Their ambush seemed to work. When he returned to the hearing room later that day, Flake, appearing shaken, asked the Judiciary Committee to delay the vote on Kavanaugh pending an FBI investigation into Professor Christine Blasey Ford’s accusations against him.

Since then, members of the CPD and other activists have confronted several lawmakers, including Republican senators Mitch McConnell, Bob Corker, and Ted Cruz, and Democratic senators Angus King, Richard Blumenthal, Maggie Hassan, and Patrick Leahy. And although these meetings may seem spontaneous, they are in fact the result of a year of mobilization and training by the CPD and other organizations who have determined that this aggressive, in-your-face approach known as “bird-dogging,” is one of the most effective ways right now to get their message across.

“We wanted to make sure our senators couldn’t just ignore the calls of their constituents,” Jennifer Epps-Addison told the Cut. Epps-Addison is the co-executive director of CPD along with Achila, and is one of the women who approached Purdue at the airport on Monday. The traditional methods of contacting your representatives — calling them, arranging meetings — have not been working, she explained. When she was in Flake’s office on Friday, she said, “the phones were ringing off the hook, and nobody was answering them.”

“This tactic of bird-dogging is the only way that we actually have the ability to directly ask the people who make decisions that represent their lives, to directly ask them where they stand.”

Tracey Corder, CPD’s racial justice campaign director, confronted several senators on Monday, including McConnell and Corker. Each hour-long bird-dogging training, she told the Cut, is about learning how to be comfortable approaching a lawmaker, how to ask effective questions, and how to use your personal story in a way that will get you heard. They also role-play with participants to get them more comfortable with demanding answers from a politician who may not want to give them. But even for Corder, who has participated in these trainings all around the country, the experience of confronting someone and wielding your own trauma as a weapon can be “terrifying.”

“Yesterday, I was talking to Bob Corker, and he said, ‘I know this must be fun for you,’ in reference to us telling our survivor stories, and that was a really difficult moment. That was really hurtful, because it’s not fun to recount your story of sexual abuse,” she said. “If I hadn’t been going to trainings and doing trainings all over the country, I don’t know how I would have reacted in that moment.”

While publicly demanding answers from politicians is not a new practice, the effectiveness of bird-dogging has been hugely amplified by social media, where a video of a lawmaker stating their position or, in the case of Purdue, refusing to state their position and hiding in a bathroom, can instantly be broadcast across the world.

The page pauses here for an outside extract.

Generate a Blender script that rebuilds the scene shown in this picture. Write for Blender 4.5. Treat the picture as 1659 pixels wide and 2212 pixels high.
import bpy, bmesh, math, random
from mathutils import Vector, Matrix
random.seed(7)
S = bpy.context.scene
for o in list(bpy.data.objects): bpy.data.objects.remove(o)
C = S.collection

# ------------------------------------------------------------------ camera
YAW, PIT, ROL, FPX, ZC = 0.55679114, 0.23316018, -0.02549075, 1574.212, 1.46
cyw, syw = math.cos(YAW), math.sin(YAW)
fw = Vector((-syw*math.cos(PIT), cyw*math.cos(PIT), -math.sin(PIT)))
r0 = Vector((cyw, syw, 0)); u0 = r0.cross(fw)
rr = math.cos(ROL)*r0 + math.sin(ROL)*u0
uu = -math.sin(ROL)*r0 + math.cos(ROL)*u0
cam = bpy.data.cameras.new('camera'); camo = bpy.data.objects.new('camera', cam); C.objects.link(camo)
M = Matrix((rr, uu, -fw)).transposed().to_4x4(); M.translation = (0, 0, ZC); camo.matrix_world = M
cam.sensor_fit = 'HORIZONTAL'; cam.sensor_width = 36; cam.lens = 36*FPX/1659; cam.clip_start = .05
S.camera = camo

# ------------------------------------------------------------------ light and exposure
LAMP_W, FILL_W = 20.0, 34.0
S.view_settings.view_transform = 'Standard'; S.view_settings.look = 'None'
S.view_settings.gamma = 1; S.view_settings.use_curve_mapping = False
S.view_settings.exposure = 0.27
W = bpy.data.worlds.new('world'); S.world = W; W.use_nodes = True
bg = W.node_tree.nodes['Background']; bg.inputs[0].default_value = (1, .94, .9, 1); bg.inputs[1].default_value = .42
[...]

In this case, Republicans’ refusal to engage is particularly telling. Throughout the hearings, Republican lawmakers praised Dr. Blasey Ford for her credibility, likely aware of how bad it would look if they called her a liar. They tried to have it both ways, acknowledging that something terrible had happened to her while also insisting on Kavanaugh’s innocence. It was a cheap rhetorical move, especially given that Dr. Blasey Ford said she was “100 percent certain” Kavanaugh was her assailant, but turning sexual-assault survivors into an abstraction helped the senators keep some distance: They could claim that of course they care about survivors in general, but this one is just mixed up, and of course allegations of sexual assault should be taken seriously, but these ones are an exception. When faced with actual, non-abstract, flesh-and-blood survivors, though, the ruse falls apart.

Citing her own bird-dogging of a dismissive Mitch McConnell, Naina Khanna of the Positive Women’s Network told the Cut: “When elected officials like Senate Majority Leader Mitch McConnell refuse to speak to us when we bring our legitimate concerns about issues that can be life or death, that also says a lot about what they think and who matters to them. Lots of people noticed that even as he refused to address the two women of color I was with and myself, he shook the hand of a white man. Even small actions like that shed light on their interests, their priorities, and who they feel they are accountable to.”

Ultimately, bird-dogging’s greatest strength is that is forces politicians to confront the humanity of the people their policies affect. These encounters are raw and emotional, because the issues being discussed are raw and emotional, and have a very real impact on people’s lives.

“Imagine standing there and publicly sharing one of the most awful experiences of your life with someone who is not sympathetic,” Jess Morales Rocketto, the political director of the National Domestic Worker’s Alliance said in an email, after confronting senator Ted Cruz. “And I have not shared my story of sexual assault with many people. It was like, ‘Hey Ted Cruz, look at my humanity! I won’t let you ignore my story and every survivor’s.’ And in that moment, you hope that someone like Ted Cruz wakes up and realizes that you’re a human being, and how he votes will impact you and his daughters and all women out there.”

This has been updated to include Jess Morales Rocketto’s full job title.